## [Required work]
Each line from the one containing "(.11, .13, .045)))" through the one containing "M_LITTER = litter_mat()" is to be retyped exactly, both end lines included, and all other lines left out.

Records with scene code
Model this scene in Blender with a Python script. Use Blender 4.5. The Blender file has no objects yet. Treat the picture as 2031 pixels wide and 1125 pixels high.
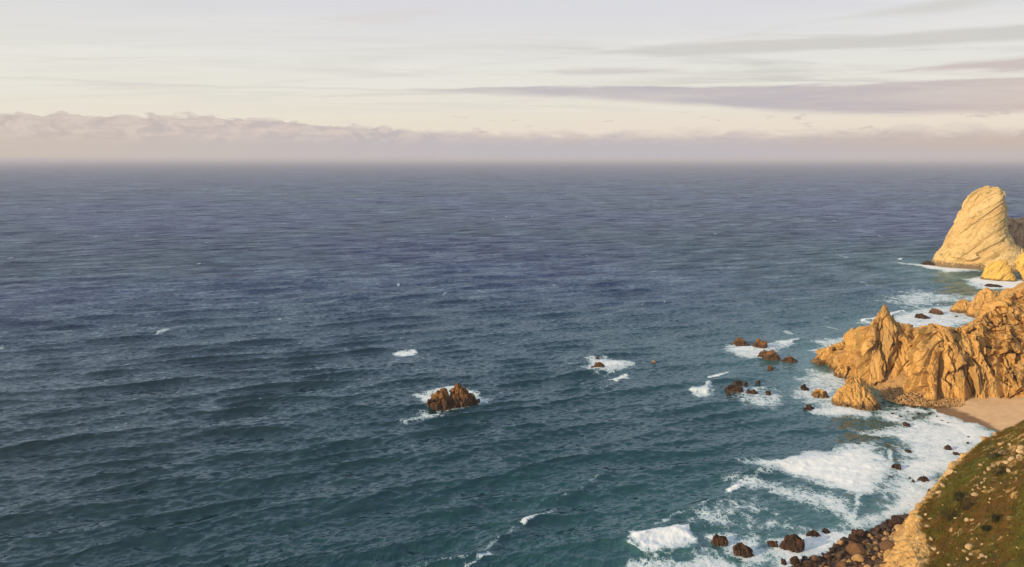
import bpy, bmesh, math, random
import numpy as np
from mathutils import Vector

# ------------------------------------------------------------------ camera, sky, sun, exposure
sc = bpy.context.scene
W0, H0, F0 = 2031.0, 1125.0, 1564.0          # frame of the photograph and its focal length, in pixels
HC = 130.0                                   # the camera stands on the cliff, 130 m above the sea
RMAX = 60000.0
PITCH = math.atan((H0/2-318.0)/F0) + math.atan(HC/RMAX)
CP, SP = math.cos(PITCH), math.sin(PITCH)
cam_d = bpy.data.cameras.new('camera'); cam = bpy.data.objects.new('camera', cam_d)
sc.collection.objects.link(cam); sc.camera = cam
cam.location = (0, 0, HC); cam.rotation_euler = (math.pi/2-PITCH, 0, 0)
cam_d.sensor_width = 36.0; cam_d.lens = F0/W0*36.0
cam_d.clip_start = 0.5; cam_d.clip_end = 200000.0
sc.view_settings.view_transform = 'Standard'; sc.view_settings.look = 'None'
sc.view_settings.gamma = 1.0; sc.view_settings.exposure = 0.0
sc.render.film_transparent = False
try:
    sc.cycles.use_denoising = True
    sc.cycles.max_bounces = 4; sc.cycles.diffuse_bounces = 2; sc.cycles.glossy_bounces = 1; sc.cycles.volume_bounces = 1; sc.cycles.caustics_reflective = False
except Exception: pass

SUN_EL, SUN_AZ = math.radians(15.0), math.radians(-117.0)    # azimuth from straight ahead (+Y), clockwise
sd = Vector((math.sin(SUN_AZ)*math.cos(SUN_EL), math.cos(SUN_AZ)*math.cos(SUN_EL), math.sin(SUN_EL)))
sun_d = bpy.data.lights.new('sun', 'SUN'); sun = bpy.data.objects.new('sun', sun_d); sc.collection.objects.link(sun)
sun_d.energy = 5.0; sun_d.angle = math.radians(0.6); sun_d.color = (1.0, 0.74, 0.42)
sun.rotation_euler = sd.to_track_quat('Z', 'Y').to_euler()

# ---- small expression helper for node trees
def srgb(r, g, b):
    f = lambda c: (c/255/12.92 if c/255 <= 0.04045 else ((c/255+0.055)/1.055)**2.4)
    return (f(r), f(g), f(b), 1.0)
class X:
    def __init__(s, t, o): s.t, s.o = t, o
    def _b(s, op, a, b, c=None): return s.t.m(op, a, b, c)
    def __add__(s, b): return s._b('ADD', s, b)
    __radd__ = __add__
    def __sub__(s, b): return s._b('SUBTRACT', s, b)
    def __rsub__(s, b): return s._b('SUBTRACT', b, s)
    def __mul__(s, b): return s._b('MULTIPLY', s, b)
    __rmul__ = __mul__
    def __truediv__(s, b): return s._b('DIVIDE', s, b)
class T:
    def __init__(s, tree): s.tree = tree; s.tree.nodes.clear()
    def n(s, typ, **kw):
        nd = s.tree.nodes.new(typ)
        for k, v in kw.items(): setattr(nd, k, v)
        return nd
    def put(s, sock, v):
        if isinstance(v, X): s.tree.links.new(v.o, sock)
        elif v is not None: sock.default_value = v
    def m(s, op, a, b=None, c=None, clamp=False):
        nd = s.n('ShaderNodeMath', operation=op); nd.use_clamp = clamp
        s.put(nd.inputs[0], a); s.put(nd.inputs[1], b)
        if c is not None: s.put(nd.inputs[2], c)
        return X(s, nd.outputs[0])
    def ss(s, x, a, b, lo=0.0, hi=1.0):
        nd = s.n('ShaderNodeMapRange', interpolation_type='SMOOTHSTEP')
        for i, v in enumerate((x, a, b, lo, hi)): s.put(nd.inputs[i], v)
        return X(s, nd.outputs[0])
    def lin(s, x, a, b, lo=0.0, hi=1.0):
        nd = s.n('ShaderNodeMapRange'); nd.clamp = True
        for i, v in enumerate((x, a, b, lo, hi)): s.put(nd.inputs[i], v)
        return X(s, nd.outputs[0])
    def mix(s, f, a, b, mode='MIX'):
        nd = s.n('ShaderNodeMix', data_type='RGBA', blend_type=mode)
        s.put(nd.inputs[0], f); s.put(nd.inputs[6], a); s.put(nd.inputs[7], b)
        return X(s, nd.outputs[2])
    def vec(s, x, y, z):
        nd = s.n('ShaderNodeCombineXYZ')
        for i, v in enumerate((x, y, z)): s.put(nd.inputs[i], v)
        return X(s, nd.outputs[0])
    def vm(s, op, a, b=None):
        nd = s.n('ShaderNodeVectorMath', operation=op); s.put(nd.inputs[0], a)
        if op == 'SCALE': s.put(nd.inputs['Scale'], b)
        elif b is not None: s.put(nd.inputs[1], b)
        return X(s, nd.outputs[0])
    def sep(s, v):
        nd = s.n('ShaderNodeSeparateXYZ'); s.put(nd.inputs[0], v)
        return [X(s, o) for o in nd.outputs]
    def noise(s, v, scale, detail=4, rough=0.5, dist=0.0, color=False, lac=2.0):
        nd = s.n('ShaderNodeTexNoise'); s.put(nd.inputs['Vector'], v)
        nd.inputs['Scale'].default_value = scale; nd.inputs['Detail'].default_value = detail
        nd.inputs['Roughness'].default_value = rough; nd.inputs['Distortion'].default_value = dist
        nd.inputs['Lacunarity'].default_value = lac
        return X(s, nd.outputs[1 if color else 0])
    def vor(s, v, scale, feature='F1', out=0, rand=1.0):
        nd = s.n('ShaderNodeTexVoronoi', feature=feature); s.put(nd.inputs['Vector'], v)
        nd.inputs['Scale'].default_value = scale; nd.inputs['Randomness'].default_value = rand
        return X(s, nd.outputs[out])
    def ramp(s, f, stops):
        nd = s.n('ShaderNodeValToRGB'); s.put(nd.inputs[0], f)
        while len(nd.color_ramp.elements) < len(stops): nd.color_ramp.elements.new(0.5)
        for e, (p, c) in zip(nd.color_ramp.elements, stops): e.position = p; e.color = c
        return X(s, nd.outputs[0])
    def attr(s, name):
        nd = s.n('ShaderNodeAttribute', attribute_name=name); return X(s, nd.outputs['Fac'])
    def bump(s, h, strength, dist, normal=None):
        nd = s.n('ShaderNodeBump'); nd.inputs['Strength'].default_value = strength
        nd.inputs['Distance'].default_value = dist; s.put(nd.inputs['Height'], h); s.put(nd.inputs['Normal'], normal)
        return X(s, nd.outputs[0])
    def pos(s): return X(s, s.n('ShaderNodeNewGeometry').outputs['Position'])

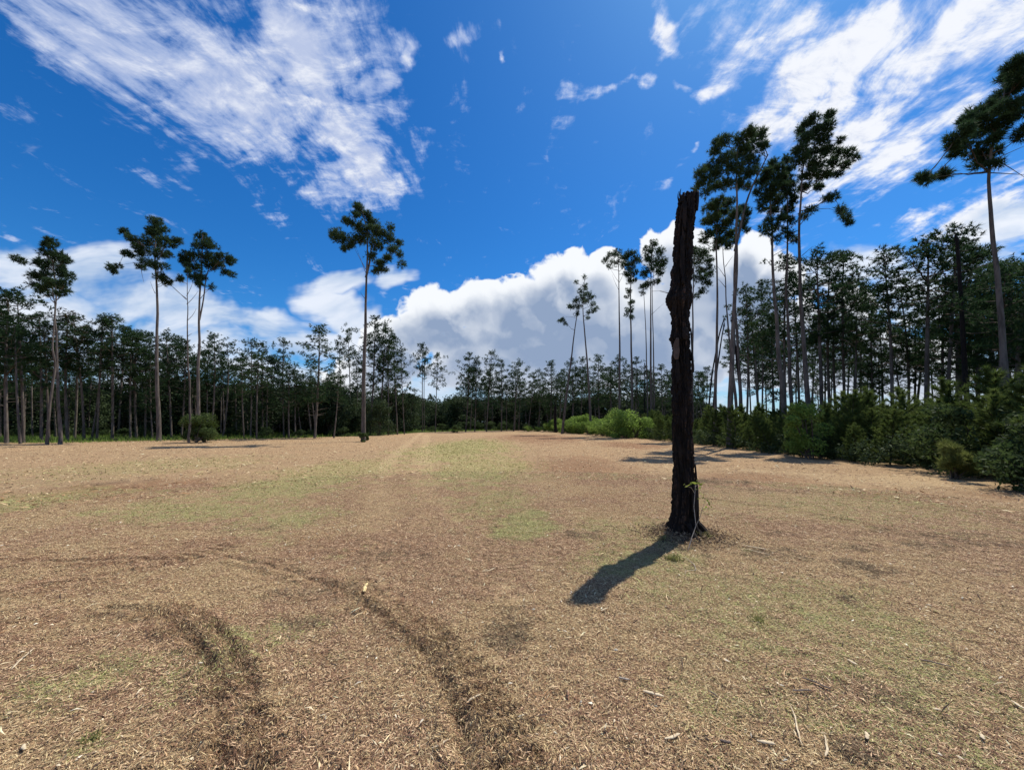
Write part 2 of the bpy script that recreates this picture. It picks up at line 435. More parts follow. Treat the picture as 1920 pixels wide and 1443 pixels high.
def ground_mat():
    m, t = mat_new('mulched_ground')
    tco = t.node('ShaderNodeTexCoord'); P_ = tco.outputs['Object']
    def att(nm):
        a = t.node('ShaderNodeAttribute'); a.attribute_name = nm; return a.outputs['Fac']
    g_, r_, p_, d_ = att('green'), att('red'), att('pale'), att('dark')
    big = t.noise(P_, 0.35, 4, 0.55); mid = t.noise(P_, 2.2, 5, 0.65); fine = t.noise(P_, 28, 5, 0.7)
    v = t.vmath('ADD', P_, t.scale(t.noise(P_, 6, 2, 0.5, color=True), 0.35))
    chip = t.noise(t.mapping(v, rot=(0, 0, 0.5), sc=(1, 3.2, 1)), 17, 4, 0.72)
    chip2 = t.noise(t.mapping(v, rot=(0, 0, -0.9), sc=(1, 3.4, 1)), 24, 4, 0.7)
    soil = t.mix(t.smooth(big, 0.35, 0.65), (.25, .145, .088), (.20, .128, .082))
    straw = t.mix(t.smooth(chip2, 0.35, 0.65), (.37, .245, .13), (.54, .385, .21))
    f = t.math('ADD', t.math('MULTIPLY', t.smooth(chip, 0.36, 0.60), 0.72), t.math('MULTIPLY', t.smooth(mid, 0.3, 0.7), 0.28))
    f = t.math('SUBTRACT', f, t.math('MULTIPLY', r_, 0.55), clamp=True)
    cl = t.mix(f, soil, straw)
    cl = t.mix(t.math('MULTIPLY', t.smooth(chip, 0.50, 0.32), 0.6), cl, (.080, .048, .028))
    cl = t.mix(t.math('MULTIPLY', r_, 0.65), cl, t.mix(chip2, (.18, .082, .040), (.33, .185, .095)))
    gcol = t.mix(t.smooth(chip2, 0.35, 0.62), (.19, .175, .06), (.43, .375, .165))
    cl = t.mix(t.math('MULTIPLY', g_, t.smooth(mid, 0.22, 0.62, 0.45, 1.0)), cl, gcol)
    cl = t.mix(t.math('MULTIPLY', p_, 0.8), cl, t.mix(chip, (.44, .31, .17), (.62, .47, .27)))
    cl = t.mix(t.math('MULTIPLY', d_, t.smooth(mid, 0.25, 0.55, 0.35, 0.95)), cl, t.mix(chip, (.070, .048, .034), (.23, .16, .105)))
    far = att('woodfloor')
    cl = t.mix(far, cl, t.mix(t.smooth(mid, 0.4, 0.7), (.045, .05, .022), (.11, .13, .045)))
    p = t.node('ShaderNodeBsdfPrincipled'); t.put(p, 'Base Color', cl); p.inputs['Roughness'].default_value = 0.95
    p.inputs['Specular IOR Level'].default_value = 0.1
    bp = t.node('ShaderNodeBump'); bp.inputs['Strength'].default_value = 0.9; bp.inputs['Distance'].default_value = 0.05
    t.put(bp, 'Height', t.math('ADD', t.math('MULTIPLY', chip, 0.8), t.math('ADD', t.math('MULTIPLY', fine, 0.3), t.math('MULTIPLY', mid, 0.8))))
    t.l.new(bp.outputs[0], p.inputs['Normal'])
    finish(t, p.outputs[0]); return m
M_GROUND = ground_mat()
def litter_mat():
    m, t = mat_new('shredded_litter')
    at = t.node('ShaderNodeAttribute'); at.attribute_name = 'tint'
    p = t.node('ShaderNodeBsdfPrincipled'); t.put(p, 'Base Color', at.outputs['Color']); p.inputs['Roughness'].default_value = 0.8
    p.inputs['Specular IOR Level'].default_value = 0.2
    finish(t, p.outputs[0]); return m
M_LITTER = litter_mat()

# ------------------------------------------------------------------ ground: masks and relief
def ell_ground(u, v, rx, ry):
    c = ground_at(u, v); e = ground_at(u + rx, v); a = ground_at(u, max(v - ry, 799)); b = ground_at(u, v + ry)
    return (0.5 * (a[0] + b[0]), 0.5 * (a[1] + b[1]), abs(e[0] - c[0]), abs(a[1] - b[1]) / 2)
GREEN = [(870, 850, 120, 26, .9), (900, 885, 120, 32, .7), (560, 915, 130, 32, .7), (380, 962, 210, 22, .6), (985, 985, 60, 32, .8), (930, 945, 90, 36, .5), (60, 950, 130, 40, .55),
         (640, 890, 120, 30, .6), (1190, 1060, 110, 30, .5), (1430, 1140, 260, 60, .4), (1600, 960, 300, 40, .3), (172, 1385, 36, 26, .7), (560, 975, 90, 20, .6), (1180, 1010, 120, 40, .4), (1265, 1055, 60, 26, .5),
         (1420, 1160, 14, 8, .6), (90, 1280, 120, 60, .35), (250, 1240, 60, 30, .4), (300, 880, 200, 26, .35), (1650, 1190, 160, 60, .4)]
RED = [(250, 925, 180, 26, .8), (240, 1050, 260, 22, .8), (150, 1095, 200, 26, .7), (1100, 885, 130, 30, .6), (1010, 822, 90, 9, .8), (1400, 900, 140, 18, .5), (1700, 930, 180, 14, .7), (340, 1020, 160, 16, .6),
       (700, 1025, 200, 30, .5), (1500, 985, 250, 20, .4), (1850, 960, 120, 20, .6), (1190, 940, 120, 20, .4), (40, 1190, 160, 60, .5), (1180, 835, 60, 7, .8), (1000, 1290, 120, 60, .35)]
PALE = [(940, 1108, 48, 32, .9), (985, 1060, 60, 26, .4), (1240, 880, 100, 16, .3), (1700, 900, 200, 12, .5), (470, 1110, 120, 18, .3), (1100, 1260, 100, 50, .35), (820, 1090, 50, 30, .35)]
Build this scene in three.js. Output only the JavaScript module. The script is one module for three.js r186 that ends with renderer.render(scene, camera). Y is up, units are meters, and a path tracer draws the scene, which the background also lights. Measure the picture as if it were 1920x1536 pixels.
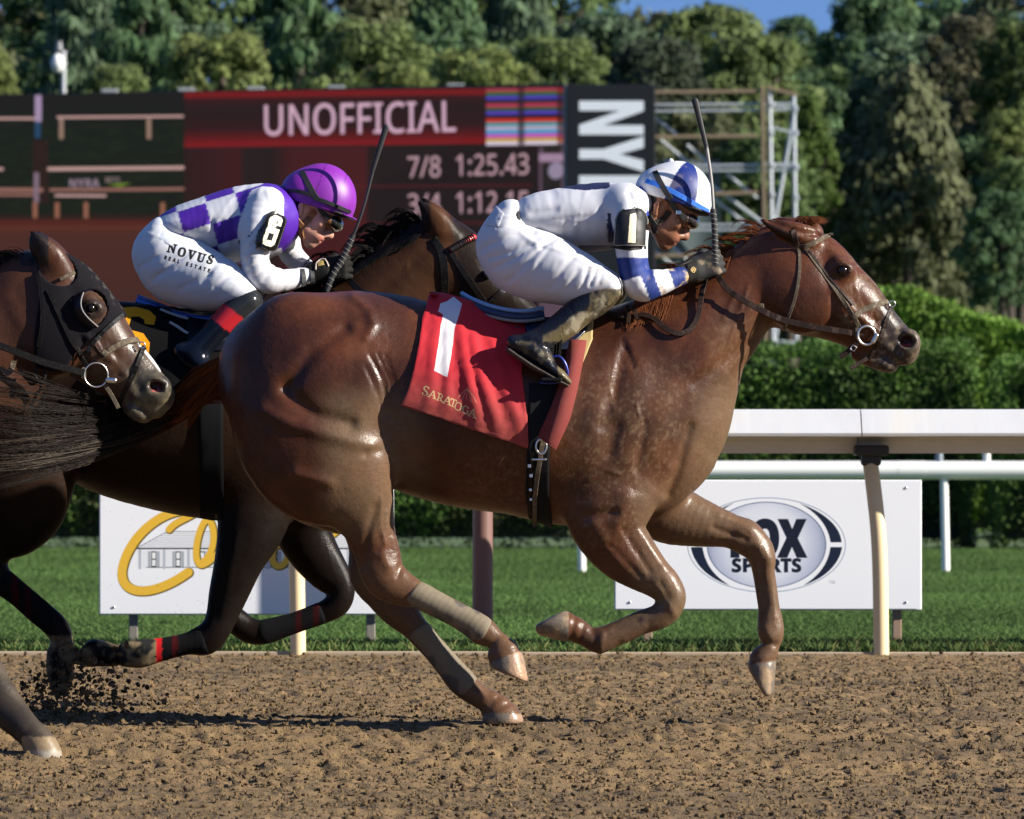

## [Final answer]
    cl = t.mix(far, cl, t.mix(t.smooth(mid, 0.4, 0.7), (.045, .05, .022), (.11, .13, .045)))
    p = t.node('ShaderNodeBsdfPrincipled'); t.put(p, 'Base Color', cl); p.inputs['Roughness'].default_value = 0.95
    p.inputs['Specular IOR Level'].default_value = 0.1
    bp = t.node('ShaderNodeBump'); bp.inputs['Strength'].default_value = 0.9; bp.inputs['Distance'].default_value = 0.05
    t.put(bp, 'Height', t.math('ADD', t.math('MULTIPLY', chip, 0.8), t.math('ADD', t.math('MULTIPLY', fine, 0.3), t.math('MULTIPLY', mid, 0.8))))
    t.l.new(bp.outputs[0], p.inputs['Normal'])
    finish(t, p.outputs[0]); return m
M_GROUND = ground_mat()
def litter_mat():
    m, t = mat_new('shredded_litter')
    at = t.node('ShaderNodeAttribute'); at.attribute_name = 'tint'
    p = t.node('ShaderNodeBsdfPrincipled'); t.put(p, 'Base Color', at.outputs['Color']); p.inputs['Roughness'].default_value = 0.8
    p.inputs['Specular IOR Level'].default_value = 0.2
    finish(t, p.outputs[0]); return m
M_LITTER = litter_mat()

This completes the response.